We believe this crisis has impacted the ISO as well, though we think that it is a more significant development than simply “the demoralization and disorientation experienced by the Left in the wake of Occupy”.  While the SWP’s crisis is far more serious than ours, we believe both crises (as well as the others mentioned) grow out of the same general political background common to the entire revolutionary Left.  In the ISO, the response to this crisis has shifted from a perceived new political openness in the first half of the year (most notably Ahmed Shawki’s talk at Socialism 2013 on Perspectives for the Left, which was interpreted as such by people well beyond the ISO); to a debate around the March on Washington and the United Front; to a closing of ranks, a renewed focus on routines and low-level political education, and a retreat from outward-looking events such as the regional fall Marxism conferences.  The assertion in the NC report that the ISO was “under attack” was quite stunning to us.  But it has now become clear that the “attack” is really a bout of self-doubt, in our estimation brought on by the same factors that have precipitated the crisis of the international Left: a misunderstanding of the neoliberal period and its crisis, and a frustration at the ability of the Left to advance.

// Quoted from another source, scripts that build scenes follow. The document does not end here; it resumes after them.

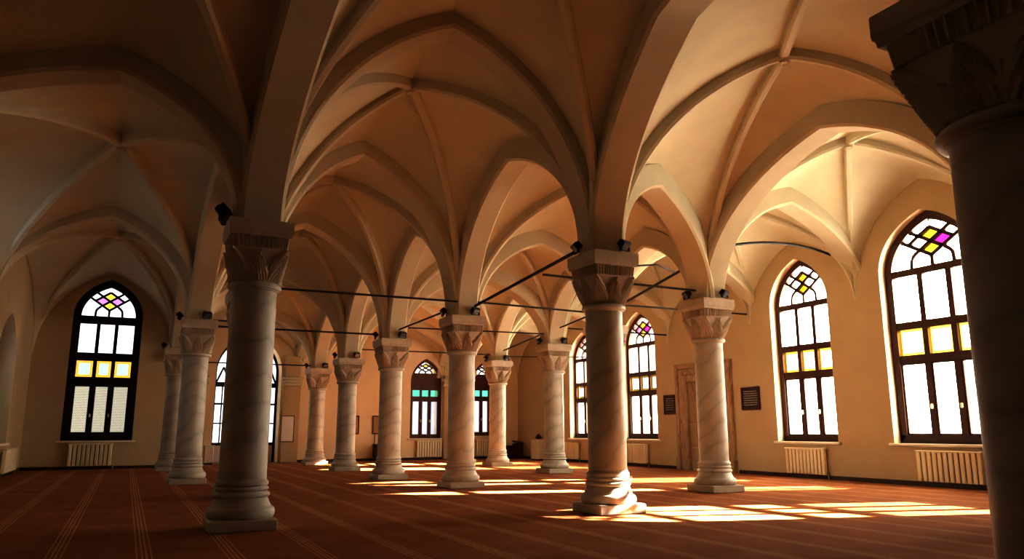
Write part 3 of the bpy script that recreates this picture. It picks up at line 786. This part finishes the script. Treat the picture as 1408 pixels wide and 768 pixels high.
cabinet('shoe_cabinet',2.43,2.56,FY-.12,FY-.02,.18,'cab','low dark shoe cabinet behind the column left of the far window','cabinet')
cabinet('white_cabinet',.705,.79,FY-.15,FY-.06,.185,'white','small white cabinet left of the glazed entrance','cabinet',1)
# lectern: step in front of a taller desk
lc=empty('lectern',(4.08,8.22,0))
m=MB(); m.rbox(.0,.095,-.05,.05,0,.175,.004); m.build('desk',M['cab'],lc)
m=MB(); rows=[[(-.004,-.058,.175),(.099,-.058,.175),(.099,.055,.198),(-.004,.055,.198)],[(-.004,-.058,.183),(.099,-.058,.183),(.099,.055,.206),(-.004,.055,.206)]]
m.add(rows[0]+rows[1],[(0,3,2,1),(4,5,6,7),(0,1,5,4),(1,2,6,5),(2,3,7,6),(3,0,4,7)]); m.build('sloped_top',M['cab'],lc)
m=MB(); m.rbox(-.095,-.002,-.05,.05,0,.140,.004); m.build('side_box',M['cab'],lc)
m=MB(); m.rbox(-.100,.0,-.055,.052,.140,.150,.002); m.build('lid',M['cab'],lc)
tag(lc,'small dark wooden lectern in the far right corner','lectern')
sd=cabinet('white_stand',4.06,4.18,7.62,7.76,.225,'white','white stand on the right wall beyond the farthest right window','stand',1)
kt=empty('black_pot',(4.12,7.69,.225)); m=MB(); m.lathe([(.018,0),(.030,.006),(.034,.022),(.028,.036),(.016,.042),(.017,.046)],24); m.build('body',M['black'],kt,smooth=40)
m=MB(); m.lathe([(.016,.046),(.012,.052),(.004,.055),(.005,.061),(.001,.063)],16); m.build('lid',M['black'],kt,smooth=40)
m=MB(); m.tube(bez((.030,0,.026),(.055,0,.030),(.030,0,.010)),.003); m.build('handle',M['black'],kt)
tag(kt,'small black pot standing on the white stand','pot')
cb=MB(); cb.tube([(0,0,0),(.002,0,.11)],.0035); cbo=cb.build('wall_cable',M['black']); cbo.location=(2.455*S,(FY-.004)*S,.18*S); tag(cbo,'thin dark cable running up from the low shoe cabinet','cable')

# ------------------------------------------------------------------ unseen tower added outside to keep sun off the largest window
mn=empty('sun_blocker_tower',(7.4,1.78,-.3))
m=MB(); m.lathe([(.36,0),(.36,.5),(.30,.6),(.29,3.2)],24); m.build('shaft',M['portal_in'],mn,smooth=30)
m=MB(); m.lathe([(.29,3.2),(.42,3.35),(.44,3.36),(.44,3.5),(.42,3.5)],24); m.build('balcony',M['portal_in'],mn,smooth=30)
m=MB(); m.lathe([(.24,3.4),(.24,4.2),(.27,4.22),(.01,5.1)],24); m.build('spire',M['roof'],mn,smooth=30)
tag(mn,'unseen stone tower added outside the right wall to shade its largest window','sun_blocker_tower')

# ------------------------------------------------------------------ light
world=bpy.data.worlds.new('World'); bpy.context.scene.world=world; world.use_nodes=True
nt=world.node_tree; nt.nodes.clear(); out=nt.nodes.new('ShaderNodeOutputWorld'); bg=nt.nodes.new('ShaderNodeBackground'); L(nt,bg.outputs[0],out.inputs[0])
tc=nt.nodes.new('ShaderNodeTexCoord'); dt=nt.nodes.new('ShaderNodeVectorMath'); dt.operation='DOT_PRODUCT'; L(nt,tc.outputs['Generated'],dt.inputs[0]); dt.inputs[1].default_value=(.94,-.34,.0)
L(nt,ramp(nt,dt.outputs['Value'],[(0,(.052,.052,.054)),(.34,(.09,.09,.085)),(.64,(.95,.87,.70)),(1,(1.0,.90,.71))]),bg.inputs['Color'])
bg.inputs['Strength'].default_value=12.5
SUN=Vector((.95,-.27,.46)).normalized()
ld=bpy.data.lights.new('sun','SUN'); ld.energy=66; ld.color=(1.0,.95,.80); ld.angle=math.radians(.6)
so=bpy.data.objects.new('sun',ld); C.objects.link(so); so.rotation_euler=SUN.to_track_quat('Z','Y').to_euler(); so.location=(30,-10,20)

# ------------------------------------------------------------------ camera
yaw,pitch,roll=[math.radians(a) for a in (26.264,11.096,-.105)]
fw=Vector((math.sin(yaw)*math.cos(pitch),math.cos(yaw)*math.cos(pitch),math.sin(pitch)))
r=Vector((math.cos(yaw),-math.sin(yaw),0)); u=r.cross(fw)
r2=r*math.cos(roll)+u*math.sin(roll); u2=-r*math.sin(roll)+u*math.cos(roll)
cd=bpy.data.cameras.new('camera'); cd.sensor_width=36; cd.lens=1055.5/1408*36; cd.clip_start=.05; cd.clip_end=500
co=bpy.data.objects.new('camera',cd); C.objects.link(co)
mw=Matrix((r2,u2,-fw)).transposed().to_4x4(); mw.translation=Vector((0,0,.3255*S)); co.matrix_world=mw
sc=bpy.context.scene; sc.camera=co
sc.view_settings.view_transform='Standard'; sc.view_settings.look='None'; sc.view_settings.exposure=1.72; sc.view_settings.gamma=.72
sc.cycles.max_bounces=14; sc.cycles.diffuse_bounces=8; sc.cycles.transparent_max_bounces=16
sc.cycles.sample_clamp_indirect=8
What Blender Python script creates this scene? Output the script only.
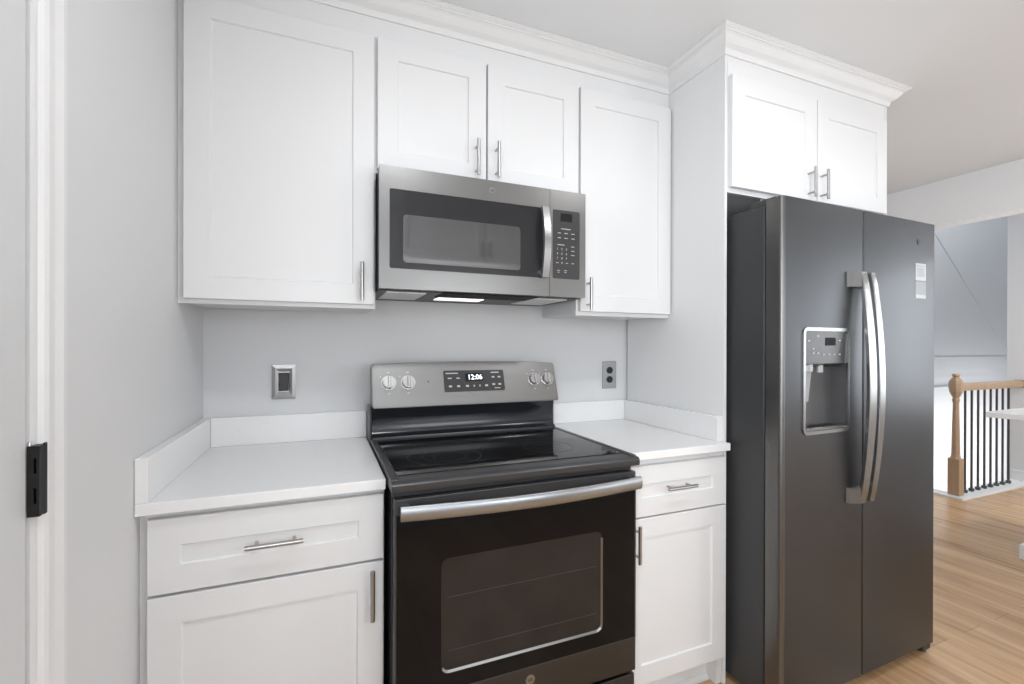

The ISO must confront this crisis head-on and have an open, frank and thorough discussion of all the questions confronting the revolutionary Left today.  To this end, the comrades signed on to this document have decided to form the ISO Renewal Faction within the ISO.  We remain committed as ever to the core politics and overall political project of the ISO; however our political and organizational perspectives differ from that which is being put forward by the national leadership of the organization. We believe that forming a faction is necessary for a full and democratic debate about the two perspectives.  As Lenin noted, sharp debates are most productive when given definite organizational form; thus the utility and necessity of a faction when such debates arise.

We believe that vigorous debate both internally and with the revolutionary Left broadly will strengthen our organization and, as such, we intend to publish our platform and our documents both through the Pre-Convention Bulletin as well as publicly through Socialist Worker and on this blog. We will also respect the current practice in the ISO which restricts sharing Pre-Convention Documents with the public, and thus will not include direct quotes from or references to those documents directly on the faction website; those documents will be published in full only through the internal channels.

The platform of the ISO Renewal Faction includes the documents: 1) The organizational crisis and its political roots; 2) The role of perspectives; 3) Organizational perspectives.  The operations of the faction are outlined in the Faction Rules. A current list of faction members and the Faction Committee appears in Membership.

Correspondence, including applications to join the faction, may be directed to isorenewalfaction [at] gmail [dot] com.

We believe that by forming a faction to promote our views, we have taken a necessary step in the political resolution of the profound and difficult challenges facing the ISO today.  We look forward to a vigorous and comradely debate with high hopes for a productive resolution.